::: TASK MATERIAL

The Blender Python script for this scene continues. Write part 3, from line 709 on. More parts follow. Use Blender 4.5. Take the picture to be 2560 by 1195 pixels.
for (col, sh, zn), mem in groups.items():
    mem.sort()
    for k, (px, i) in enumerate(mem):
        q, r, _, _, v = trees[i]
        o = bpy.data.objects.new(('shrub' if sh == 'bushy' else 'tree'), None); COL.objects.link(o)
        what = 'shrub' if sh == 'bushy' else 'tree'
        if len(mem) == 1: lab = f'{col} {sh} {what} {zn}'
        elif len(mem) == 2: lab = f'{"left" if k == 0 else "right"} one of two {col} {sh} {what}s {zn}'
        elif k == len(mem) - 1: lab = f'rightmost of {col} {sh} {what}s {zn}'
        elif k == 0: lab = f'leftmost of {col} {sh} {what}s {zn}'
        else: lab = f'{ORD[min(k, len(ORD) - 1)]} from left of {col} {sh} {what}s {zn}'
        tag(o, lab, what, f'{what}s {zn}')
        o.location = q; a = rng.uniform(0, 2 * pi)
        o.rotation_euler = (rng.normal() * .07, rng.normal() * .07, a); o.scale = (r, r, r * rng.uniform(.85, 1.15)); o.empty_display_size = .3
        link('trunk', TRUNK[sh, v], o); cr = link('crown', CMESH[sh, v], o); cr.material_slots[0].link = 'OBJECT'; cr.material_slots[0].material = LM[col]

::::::
::: TASK MATERIAL

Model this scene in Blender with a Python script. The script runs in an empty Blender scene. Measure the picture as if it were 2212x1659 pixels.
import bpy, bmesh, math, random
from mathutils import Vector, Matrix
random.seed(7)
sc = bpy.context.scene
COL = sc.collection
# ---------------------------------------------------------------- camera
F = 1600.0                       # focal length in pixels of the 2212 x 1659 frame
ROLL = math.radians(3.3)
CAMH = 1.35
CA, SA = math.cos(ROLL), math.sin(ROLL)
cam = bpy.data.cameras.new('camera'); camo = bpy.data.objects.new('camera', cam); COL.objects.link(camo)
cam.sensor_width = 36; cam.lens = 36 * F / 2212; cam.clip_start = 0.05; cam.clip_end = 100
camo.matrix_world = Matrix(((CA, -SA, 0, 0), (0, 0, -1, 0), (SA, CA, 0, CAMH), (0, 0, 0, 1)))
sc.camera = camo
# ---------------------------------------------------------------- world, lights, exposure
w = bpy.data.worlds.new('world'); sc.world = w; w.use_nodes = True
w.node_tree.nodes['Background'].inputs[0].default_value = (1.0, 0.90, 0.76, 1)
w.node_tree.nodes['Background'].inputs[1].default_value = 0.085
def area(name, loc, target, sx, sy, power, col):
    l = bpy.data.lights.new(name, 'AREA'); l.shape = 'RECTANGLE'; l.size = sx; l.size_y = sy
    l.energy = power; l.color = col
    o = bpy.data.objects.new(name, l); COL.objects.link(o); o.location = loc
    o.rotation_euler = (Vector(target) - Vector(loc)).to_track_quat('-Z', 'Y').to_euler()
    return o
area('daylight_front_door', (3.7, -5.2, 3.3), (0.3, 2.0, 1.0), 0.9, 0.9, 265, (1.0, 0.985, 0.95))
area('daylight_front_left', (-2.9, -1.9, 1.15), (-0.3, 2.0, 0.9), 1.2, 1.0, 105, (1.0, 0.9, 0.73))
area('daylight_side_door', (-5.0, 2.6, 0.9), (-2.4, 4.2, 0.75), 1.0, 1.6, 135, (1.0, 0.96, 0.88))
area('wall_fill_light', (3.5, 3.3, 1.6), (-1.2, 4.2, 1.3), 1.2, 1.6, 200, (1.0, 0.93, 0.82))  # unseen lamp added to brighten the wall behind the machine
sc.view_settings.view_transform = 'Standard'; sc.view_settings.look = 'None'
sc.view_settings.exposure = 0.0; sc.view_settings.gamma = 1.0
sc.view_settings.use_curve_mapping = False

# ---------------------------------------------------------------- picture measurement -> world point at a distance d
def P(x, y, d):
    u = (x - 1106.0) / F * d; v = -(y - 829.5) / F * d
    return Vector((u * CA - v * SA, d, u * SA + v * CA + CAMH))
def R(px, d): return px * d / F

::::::

● **TO DO**
Above are some lines. Repeat exactly, and only, those from the line that has "The Blender Python" through the line that has "link('trunk', TRUNK[sh, v], o);".

● **WORKED SOLUTION**
The Blender Python script for this scene continues. Write part 3, from line 709 on. More parts follow. Use Blender 4.5. Take the picture to be 2560 by 1195 pixels.
for (col, sh, zn), mem in groups.items():
    mem.sort()
    for k, (px, i) in enumerate(mem):
        q, r, _, _, v = trees[i]
        o = bpy.data.objects.new(('shrub' if sh == 'bushy' else 'tree'), None); COL.objects.link(o)
        what = 'shrub' if sh == 'bushy' else 'tree'
        if len(mem) == 1: lab = f'{col} {sh} {what} {zn}'
        elif len(mem) == 2: lab = f'{"left" if k == 0 else "right"} one of two {col} {sh} {what}s {zn}'
        elif k == len(mem) - 1: lab = f'rightmost of {col} {sh} {what}s {zn}'
        elif k == 0: lab = f'leftmost of {col} {sh} {what}s {zn}'
        else: lab = f'{ORD[min(k, len(ORD) - 1)]} from left of {col} {sh} {what}s {zn}'
        tag(o, lab, what, f'{what}s {zn}')
        o.location = q; a = rng.uniform(0, 2 * pi)
        o.rotation_euler = (rng.normal() * .07, rng.normal() * .07, a); o.scale = (r, r, r * rng.uniform(.85, 1.15)); o.empty_display_size = .3
        link('trunk', TRUNK[sh, v], o); cr = link('crown', CMESH[sh, v], o); cr.material_slots[0].link = 'OBJECT'; cr.material_slots[0].material = LM[col]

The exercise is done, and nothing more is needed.